Nothing can illustrate the difference in approach between locals and exiles than the construction style of the new houses.

The village of Enhill stands on a hill 20 minutes outside of Midyat, above a quarry. Only the rumble of a wheelbarrow and the scraping of a builder's float break the eerie silence of what appears to be a ghost town. Brand new "triplex" buildings dwarf the small municipal school.

The houses are impressive architectural achievements, built, with variants, in a uniform style: stone mansions combining neo-classical and Sumerian influences, they are both the product of civic competition and uniform design, and have something of the suburbs about them. They all stand near the church.
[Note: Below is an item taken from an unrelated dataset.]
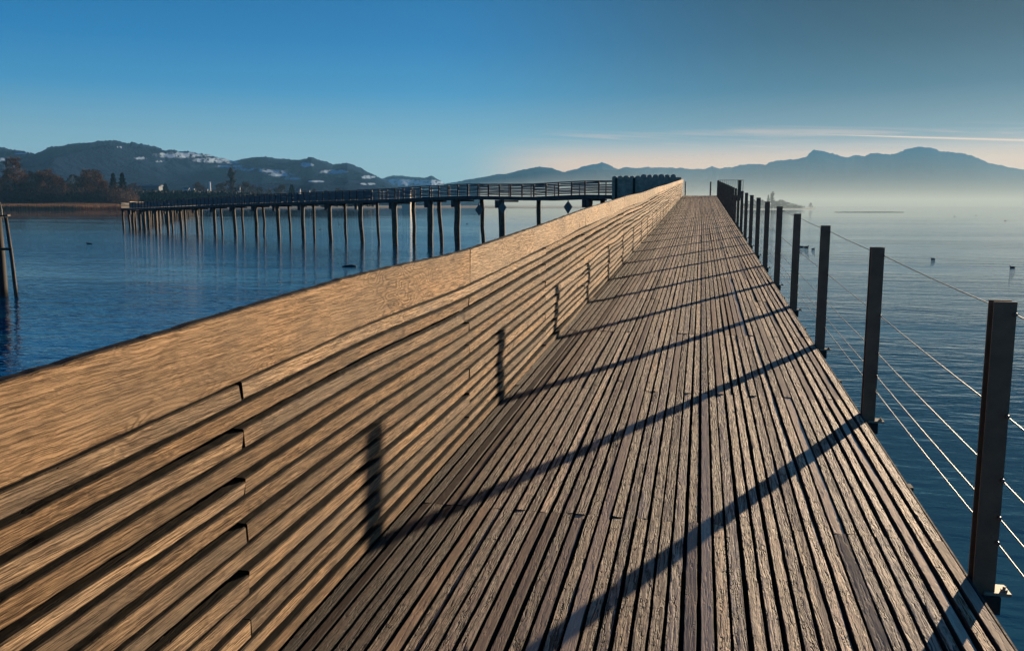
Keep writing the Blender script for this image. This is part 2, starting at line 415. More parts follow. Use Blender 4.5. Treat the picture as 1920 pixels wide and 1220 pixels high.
for c in CH:
    cb = MB(); pts = []
    ys = [-1.4]+[y for y in POSTS if y > -1 and y <= YE]
    for a, b in zip(ys, ys[1:]):
        for u in (0, .25, .5, .75):
            q = a+(b-a)*u; pts.append((PX+.034, q, dz(q)+c-.006*math.sin(math.pi*u)))
    pts.append((PX+.034, ys[-1], dz(ys[-1])+c))
    cb.tube(pts, [.0024]*len(pts), 6); cb.build('cable', M_cable, rail, smooth=True)
# platform railing beyond the head of the ramp
pr = tag(empty('balustrade', (0, YE+4, pz)), 'dark balustrade with slim uprights round the platform at the top of the ramp', 'railing')
for x, w in ((-1.25, .1), (.70, .11), (1.22, .09), (2.74, .24)):
    y = YE+4.36 if x < 1 else YE-.24
    b = MB(); b.box(x-w/2, x+w/2, y-.05, y+.05, pz-.2, pz+1.12); b.build('railing_post', M_steel, pr)
b = MB(); b.box(1.27, 3.0, YE-.26, YE-.22, pz+1.10, pz+1.13); b.build('top_rail', M_steel, pr)
for k in range(9):
    b = MB(); x = 1.36+k*.15; b.box(x-.013, x+.013, YE-.252, YE-.228, pz+.0, pz+1.10); b.build('baluster', M_steel, pr)
b = MB(); b.box(2.97, 3.0, YE-.26, YE-.22, pz-.2, pz+1.10); b.build('baluster', M_steel, pr)
# scalloped dark screen
M_screen = simple('brown_grey_screen_boards', (.36, .26, .19), .8, .35, 4, bump=.3)
sc = tag(empty('timber_screen', (-4, YE+.2, pz)), 'dark timber screen wall with a scalloped top of rounded heads on the platform', 'fence')
b = MB(); b.box(-6.66, -1.5, YE+.08, YE+.17, pz-.42, pz+1.35); b.build('panel', M_screen, sc)
x = -6.5; k = 0
while x < -1.7:
    w = .185+.02*(k % 3); zt = 1.33+(.09 if k >= 5 else 0)*(1 if k < 11 else .6)
    b = MB()
    n = 10
    for i in range(n):
        a0 = math.pi*i/n; a1 = math.pi*(i+1)/n
        b.quadface((x+w*math.cos(a0), YE+.18, pz+zt+w*.75*math.sin(a0)), (x+w*math.cos(a1), YE+.18, pz+zt+w*.75*math.sin(a1)), (x+w*math.cos(a1), YE+.5, pz+zt+w*.75*math.sin(a1)), (x+w*math.cos(a0), YE+.5, pz+zt+w*.75*math.sin(a0)))
    for yy in (YE+.18, YE+.5):
        base = len(b.v)
        for i in range(n+1):
            a0 = math.pi*i/n; b.v.append((x+w*math.cos(a0), yy, pz+zt+w*.75*math.sin(a0))); b.a.append(0)
        b.f.append(tuple(range(base, base+n+1)))
    b.box(x-w*.98, x+w*.98, YE+.185, YE+.495, pz+.6, pz+zt-.002)
    b.build('rounded_head', M_screen, sc); x += .44; k += 1
for x in (-6.35, -5.0):
    b = MB(); b.box(x-.09, x+.09, YE+.02, YE+.078, pz-.42, pz+1.3); b.build('batten', M_dark, sc)

# ------------------------------------------------------------------ far footbridge
fb = tag(empty('footbridge', at(700, 380, 95)), 'long dark wooden footbridge on many thin piles crossing the lake at left', 'footbridge')
A = (1150., 70.); B = (243., 158.)
def dist(x): u = (x-A[0])/(B[0]-A[0]); return 1/((1-u)/A[1]+u/B[1])
RTOP = [(243, 379.5), (300, 376.5), (390, 371), (480, 366), (600, 360), (740, 353.6), (800, 349), (880, 345.2), (940, 345.6), (1000, 345.2), (1060, 341.5), (1100, 339.5), (1150, 339.5)]
def ytop(x):
    for (a, p), (b, q) in zip(RTOP, RTOP[1:]):
        if x <= b: u = max(0, (x-a)/(b-a)); return p+(q-p)*u
    return 339.5
def bpt(x, off=0., dzr=0.):            # point of the near rail top; off = metres away from the eye across the deck
    P = at(x, ytop(x), dist(x)); P.z += dzr
    return P+NRM*off
pa = at(A[0], 380, A[1]); pb_ = at(B[0], 380, B[1]); DR = (pb_-pa); DR.z = 0; LEN = DR.length; DR.normalize()
NRM = Vector((-DR.y, DR.x, 0));
if NRM.y < 0: NRM = -NRM
def xs_of(s):      # image column of the station s metres from the platform
    P = pa+DR*s; return proj(Vector((P.x, P.y, 4.6)))[0]
WB = 2.5; NS = int(LEN/1.55)
st_ = [LEN*i/NS for i in range(NS+1)]
for off, nm in ((0, 'railing_post'), (WB, 'railing_post')):
    for i, s in enumerate(st_):
        if off and i % 2: continue
        x = xs_of(s); P = bpt(x, off)
        b = MB(); q = P.copy(); q.z -= 1.42 if off == 0 else 1.1
        b.beam(q, P+Vector((0, 0, .02)), .13 if not off else .1, .12); b.build(nm, M_bridge, fb)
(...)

"The people who left here years ago see building bigger and better houses in their villages as a form of revenge," says a local Syriac politician.
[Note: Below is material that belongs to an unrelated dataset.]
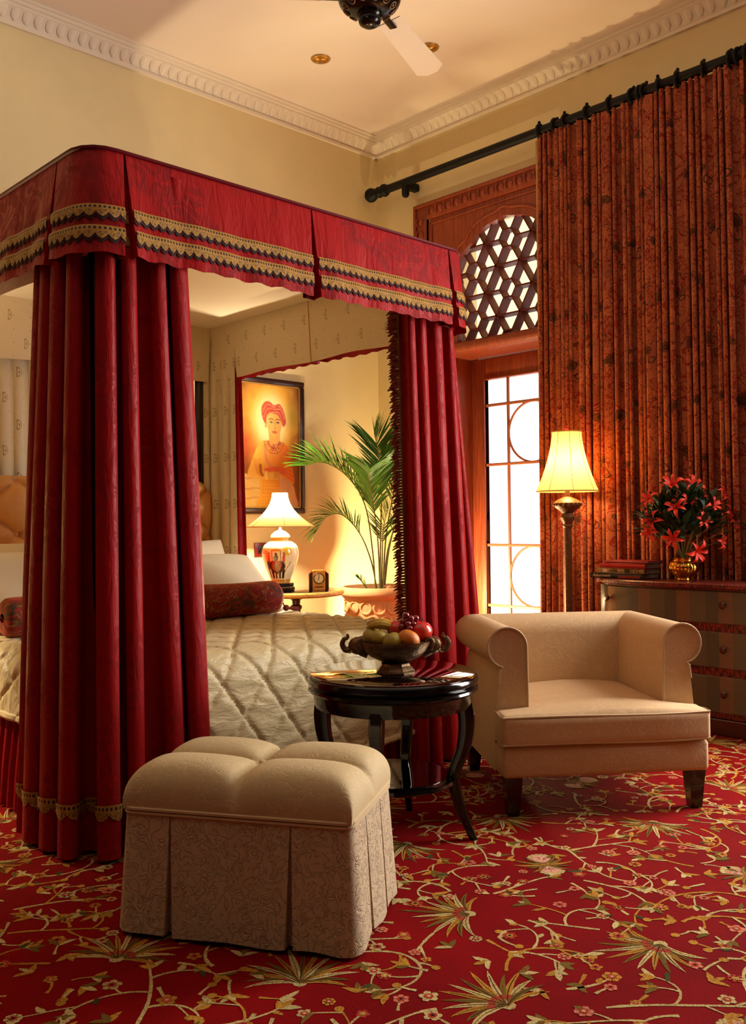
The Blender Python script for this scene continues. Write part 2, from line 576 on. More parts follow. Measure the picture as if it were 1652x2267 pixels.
# window curtain: rust cloth, vine scrolls and dark palmettes
s = Shader('paisley_cloth', (178, 84, 46), 0.85, 0, 0.15, 0.0, (255, 150, 100))
v = s.coord('UV', (1, 1, 1)); x, y, z = s.xyz(v)
vine1 = (s.noise(v, 9, 1, 0.5, 1.8) - 0.5).abs().lt(0.022)
vine2 = (s.noise(v, 17, 1, 0.5, 2.5) - 0.47).abs().lt(0.022)
vine3 = (s.noise(v, 8, 1, 0.5, 3.0) - 0.53).abs().lt(0.014)
patch = s.noise(v, 3.2, 1).smooth(0.40, 0.55)
base = s.mix(s.noise(v, 5, 2).smooth(0.3, 0.7), (176, 100, 64), (146, 80, 52))
b1 = s.mix((vine1 * 0.8).max(vine2 * patch), base, (128, 18, 14))
b2 = s.mix(vine3 * 0.75, b1, (58, 36, 26))
row = (y / 0.33).floor(); px = ((x / 0.42 + row * 0.37).frac() - 0.5) * 0.42; py = ((y / 0.33).frac() - 0.5) * 0.33
nzz = s.noise(v, 4.5, 2); px = px + (nzz - 0.5) * 0.22; py = py + (s.noise(v, 3.7, 1) - 0.5) * 0.18
hd = (px * px + (py - 0.012) * (py - 0.012) * 1.6).sqrt()
pal = hd.lt(0.046) * (py.gt(-0.006) + (px * 190.0).sin().gt(0.0)).min(1.0) * py.gt(-0.036)
lob = ((hd - 0.034).abs().lt(0.005))
curl = ((px - 0.07) * (px - 0.07) + (py + 0.05) * (py + 0.05)).sqrt()
cu = (curl - 0.022).abs().lt(0.0042) * (px + py).gt(-0.02)
big = (((px + 0.04) * (px + 0.04) * 2.2 + (py + 0.02) * (py + 0.02)).sqrt() - 0.075).abs().lt(0.0035)
b3 = s.mix(pal.max(cu) * 0.85, b2, (44, 34, 26))
b4 = s.mix(lob * pal * 0.7, b3, (120, 70, 40))
b5 = s.mix(big * 0.8, b4, (116, 16, 14))
s.base(b5)
s.bump(s.noise(v, 14, 3), 0.2, 0.01)
M['paisley_cloth'] = s.m
simple('curtain_lining', (228, 196, 130), 0.9)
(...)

The Kurdish population is concentrated over at the other end of the town, once inhabited by Syriacs. Osman, a Kurdish village guard, who only gave his first name, has been living with his wife and four children there for fifteen years. The eldest is seriously disabled, and a younger boy lies in the sun, having apparently lost his appetite.

Osman still keeps the Kalashnikov he has been issued, owns a donkey, and receives YTL 500 per month from the government.

Somewhere in between these two sectors stands an unfinished gray cement construction. Nostalgia, not utopianism, drove its owner, who worked in construction in Germany, back to his village. The framework of his house is made of unadorned gray cement, and is not styled in the ambitious architecture of the houses near the church. Like some other families, he entertains civil relations with the village guards.

Communication between the settlers in the stone mansions and the Kurds, however, appears minimal, though the handiwork is mainly Kurdish.

A bomb attack on a Syriac's garden in the area was reported three weeks ago to the European Delegation to Turkey in Ankara.

A foreman of works from the next town, Kafra, spent a long time in Dortmund and speaks German. He is not keen on journalists. "Journalists only take pictures of the big houses, and never show the state of the roads and the infrastructure, which the government should repair," he said. There are 18 houses that have been built already, and the total will be 24. Each house has a solar panel for hot water. There are also plans for cattle farming and fruit orchards in the area. "The whole project," said the foreman, "could take up to four years, depending on the people."

Focusing on these building projects might get Syriacs' refugee status in Europe revoked, said the foreman.